• **CHALLENGE**: Repeat all of the material exactly as given.

• **DATA**:
* * * * * * * * *
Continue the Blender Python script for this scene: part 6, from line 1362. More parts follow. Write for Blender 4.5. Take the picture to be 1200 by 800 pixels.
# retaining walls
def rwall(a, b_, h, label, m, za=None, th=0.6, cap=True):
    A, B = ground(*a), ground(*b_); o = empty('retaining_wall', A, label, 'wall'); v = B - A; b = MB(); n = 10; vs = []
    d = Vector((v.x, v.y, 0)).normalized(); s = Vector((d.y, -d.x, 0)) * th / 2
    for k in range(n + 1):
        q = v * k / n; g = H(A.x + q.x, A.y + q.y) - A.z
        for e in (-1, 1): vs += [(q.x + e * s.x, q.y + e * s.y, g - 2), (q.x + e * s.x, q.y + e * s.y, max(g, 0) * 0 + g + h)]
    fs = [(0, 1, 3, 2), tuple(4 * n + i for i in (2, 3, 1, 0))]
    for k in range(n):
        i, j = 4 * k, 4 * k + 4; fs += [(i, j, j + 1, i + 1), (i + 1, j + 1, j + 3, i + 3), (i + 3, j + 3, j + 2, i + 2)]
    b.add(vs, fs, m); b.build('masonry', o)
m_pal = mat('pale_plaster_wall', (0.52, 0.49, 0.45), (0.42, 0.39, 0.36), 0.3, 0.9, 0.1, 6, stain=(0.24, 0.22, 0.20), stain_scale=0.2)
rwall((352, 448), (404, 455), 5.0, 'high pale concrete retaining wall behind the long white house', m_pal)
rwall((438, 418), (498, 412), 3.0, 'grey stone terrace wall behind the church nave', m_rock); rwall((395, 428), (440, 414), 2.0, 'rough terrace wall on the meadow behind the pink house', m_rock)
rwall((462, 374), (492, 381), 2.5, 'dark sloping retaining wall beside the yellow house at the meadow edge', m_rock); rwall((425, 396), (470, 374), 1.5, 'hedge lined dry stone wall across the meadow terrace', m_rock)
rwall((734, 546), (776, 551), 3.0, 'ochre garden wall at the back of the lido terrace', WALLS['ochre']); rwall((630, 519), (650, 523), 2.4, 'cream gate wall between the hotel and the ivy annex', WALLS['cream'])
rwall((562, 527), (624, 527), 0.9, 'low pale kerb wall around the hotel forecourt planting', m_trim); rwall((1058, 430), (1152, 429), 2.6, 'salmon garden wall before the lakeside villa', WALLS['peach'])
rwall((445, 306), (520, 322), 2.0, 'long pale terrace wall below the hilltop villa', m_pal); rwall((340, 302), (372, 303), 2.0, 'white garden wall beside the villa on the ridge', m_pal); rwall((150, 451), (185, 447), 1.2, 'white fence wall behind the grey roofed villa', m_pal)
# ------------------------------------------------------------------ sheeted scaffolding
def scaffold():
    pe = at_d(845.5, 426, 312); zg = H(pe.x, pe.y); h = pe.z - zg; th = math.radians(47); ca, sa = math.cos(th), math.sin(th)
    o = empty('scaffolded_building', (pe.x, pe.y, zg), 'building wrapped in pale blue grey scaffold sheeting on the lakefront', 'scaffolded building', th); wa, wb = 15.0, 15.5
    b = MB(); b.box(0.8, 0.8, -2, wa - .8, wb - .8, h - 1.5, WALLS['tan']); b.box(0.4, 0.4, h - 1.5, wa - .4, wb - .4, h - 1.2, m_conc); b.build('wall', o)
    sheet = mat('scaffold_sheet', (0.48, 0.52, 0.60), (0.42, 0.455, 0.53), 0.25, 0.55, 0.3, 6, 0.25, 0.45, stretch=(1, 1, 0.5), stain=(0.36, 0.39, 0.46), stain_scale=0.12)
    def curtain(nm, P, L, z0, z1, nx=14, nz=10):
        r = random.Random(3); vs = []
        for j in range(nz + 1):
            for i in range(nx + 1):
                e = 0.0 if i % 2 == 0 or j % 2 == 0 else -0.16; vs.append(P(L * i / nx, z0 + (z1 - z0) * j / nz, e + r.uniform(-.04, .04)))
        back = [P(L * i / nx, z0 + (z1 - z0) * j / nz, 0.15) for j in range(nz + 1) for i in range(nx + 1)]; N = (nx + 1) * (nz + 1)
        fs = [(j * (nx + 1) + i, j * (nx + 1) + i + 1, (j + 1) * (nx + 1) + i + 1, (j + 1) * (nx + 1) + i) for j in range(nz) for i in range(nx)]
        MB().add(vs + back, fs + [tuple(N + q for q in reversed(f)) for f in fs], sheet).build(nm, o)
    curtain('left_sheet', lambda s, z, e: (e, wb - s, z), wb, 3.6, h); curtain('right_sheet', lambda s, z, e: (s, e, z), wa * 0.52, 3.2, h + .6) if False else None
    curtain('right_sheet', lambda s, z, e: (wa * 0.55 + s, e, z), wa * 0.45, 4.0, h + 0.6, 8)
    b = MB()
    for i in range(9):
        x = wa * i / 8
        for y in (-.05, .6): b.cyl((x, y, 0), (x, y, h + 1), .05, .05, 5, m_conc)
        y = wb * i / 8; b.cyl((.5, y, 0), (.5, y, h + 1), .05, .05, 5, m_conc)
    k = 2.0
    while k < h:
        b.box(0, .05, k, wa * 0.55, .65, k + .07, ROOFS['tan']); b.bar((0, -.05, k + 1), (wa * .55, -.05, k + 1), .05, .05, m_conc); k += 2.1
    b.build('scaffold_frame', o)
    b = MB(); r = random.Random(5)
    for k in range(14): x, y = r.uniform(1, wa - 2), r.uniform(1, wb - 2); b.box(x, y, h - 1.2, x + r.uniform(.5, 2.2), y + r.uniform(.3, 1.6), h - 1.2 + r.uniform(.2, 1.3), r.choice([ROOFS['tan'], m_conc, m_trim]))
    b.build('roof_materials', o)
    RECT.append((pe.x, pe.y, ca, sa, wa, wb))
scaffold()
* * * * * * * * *
• **THE REPLY**:
Continue the Blender Python script for this scene: part 6, from line 1362. More parts follow. Write for Blender 4.5. Take the picture to be 1200 by 800 pixels.
# retaining walls
def rwall(a, b_, h, label, m, za=None, th=0.6, cap=True):
    A, B = ground(*a), ground(*b_); o = empty('retaining_wall', A, label, 'wall'); v = B - A; b = MB(); n = 10; vs = []
    d = Vector((v.x, v.y, 0)).normalized(); s = Vector((d.y, -d.x, 0)) * th / 2
    for k in range(n + 1):
        q = v * k / n; g = H(A.x + q.x, A.y + q.y) - A.z
        for e in (-1, 1): vs += [(q.x + e * s.x, q.y + e * s.y, g - 2), (q.x + e * s.x, q.y + e * s.y, max(g, 0) * 0 + g + h)]
    fs = [(0, 1, 3, 2), tuple(4 * n + i for i in (2, 3, 1, 0))]
    for k in range(n):
        i, j = 4 * k, 4 * k + 4; fs += [(i, j, j + 1, i + 1), (i + 1, j + 1, j + 3, i + 3), (i + 3, j + 3, j + 2, i + 2)]
    b.add(vs, fs, m); b.build('masonry', o)
m_pal = mat('pale_plaster_wall', (0.52, 0.49, 0.45), (0.42, 0.39, 0.36), 0.3, 0.9, 0.1, 6, stain=(0.24, 0.22, 0.20), stain_scale=0.2)
rwall((352, 448), (404, 455), 5.0, 'high pale concrete retaining wall behind the long white house', m_pal)
rwall((438, 418), (498, 412), 3.0, 'grey stone terrace wall behind the church nave', m_rock); rwall((395, 428), (440, 414), 2.0, 'rough terrace wall on the meadow behind the pink house', m_rock)
rwall((462, 374), (492, 381), 2.5, 'dark sloping retaining wall beside the yellow house at the meadow edge', m_rock); rwall((425, 396), (470, 374), 1.5, 'hedge lined dry stone wall across the meadow terrace', m_rock)
rwall((734, 546), (776, 551), 3.0, 'ochre garden wall at the back of the lido terrace', WALLS['ochre']); rwall((630, 519), (650, 523), 2.4, 'cream gate wall between the hotel and the ivy annex', WALLS['cream'])
rwall((562, 527), (624, 527), 0.9, 'low pale kerb wall around the hotel forecourt planting', m_trim); rwall((1058, 430), (1152, 429), 2.6, 'salmon garden wall before the lakeside villa', WALLS['peach'])
rwall((445, 306), (520, 322), 2.0, 'long pale terrace wall below the hilltop villa', m_pal); rwall((340, 302), (372, 303), 2.0, 'white garden wall beside the villa on the ridge', m_pal); rwall((150, 451), (185, 447), 1.2, 'white fence wall behind the grey roofed villa', m_pal)
# ------------------------------------------------------------------ sheeted scaffolding
def scaffold():
    pe = at_d(845.5, 426, 312); zg = H(pe.x, pe.y); h = pe.z - zg; th = math.radians(47); ca, sa = math.cos(th), math.sin(th)
    o = empty('scaffolded_building', (pe.x, pe.y, zg), 'building wrapped in pale blue grey scaffold sheeting on the lakefront', 'scaffolded building', th); wa, wb = 15.0, 15.5
    b = MB(); b.box(0.8, 0.8, -2, wa - .8, wb - .8, h - 1.5, WALLS['tan']); b.box(0.4, 0.4, h - 1.5, wa - .4, wb - .4, h - 1.2, m_conc); b.build('wall', o)
    sheet = mat('scaffold_sheet', (0.48, 0.52, 0.60), (0.42, 0.455, 0.53), 0.25, 0.55, 0.3, 6, 0.25, 0.45, stretch=(1, 1, 0.5), stain=(0.36, 0.39, 0.46), stain_scale=0.12)
    def curtain(nm, P, L, z0, z1, nx=14, nz=10):
        r = random.Random(3); vs = []
        for j in range(nz + 1):
            for i in range(nx + 1):
                e = 0.0 if i % 2 == 0 or j % 2 == 0 else -0.16; vs.append(P(L * i / nx, z0 + (z1 - z0) * j / nz, e + r.uniform(-.04, .04)))
        back = [P(L * i / nx, z0 + (z1 - z0) * j / nz, 0.15) for j in range(nz + 1) for i in range(nx + 1)]; N = (nx + 1) * (nz + 1)
        fs = [(j * (nx + 1) + i, j * (nx + 1) + i + 1, (j + 1) * (nx + 1) + i + 1, (j + 1) * (nx + 1) + i) for j in range(nz) for i in range(nx)]
        MB().add(vs + back, fs + [tuple(N + q for q in reversed(f)) for f in fs], sheet).build(nm, o)
    curtain('left_sheet', lambda s, z, e: (e, wb - s, z), wb, 3.6, h); curtain('right_sheet', lambda s, z, e: (s, e, z), wa * 0.52, 3.2, h + .6) if False else None
    curtain('right_sheet', lambda s, z, e: (wa * 0.55 + s, e, z), wa * 0.45, 4.0, h + 0.6, 8)
    b = MB()
    for i in range(9):
        x = wa * i / 8
        for y in (-.05, .6): b.cyl((x, y, 0), (x, y, h + 1), .05, .05, 5, m_conc)
        y = wb * i / 8; b.cyl((.5, y, 0), (.5, y, h + 1), .05, .05, 5, m_conc)
    k = 2.0
    while k < h:
        b.box(0, .05, k, wa * 0.55, .65, k + .07, ROOFS['tan']); b.bar((0, -.05, k + 1), (wa * .55, -.05, k + 1), .05, .05, m_conc); k += 2.1
    b.build('scaffold_frame', o)
    b = MB(); r = random.Random(5)
    for k in range(14): x, y = r.uniform(1, wa - 2), r.uniform(1, wb - 2); b.box(x, y, h - 1.2, x + r.uniform(.5, 2.2), y + r.uniform(.3, 1.6), h - 1.2 + r.uniform(.2, 1.3), r.choice([ROOFS['tan'], m_conc, m_trim]))
    b.build('roof_materials', o)
    RECT.append((pe.x, pe.y, ca, sa, wa, wb))
scaffold()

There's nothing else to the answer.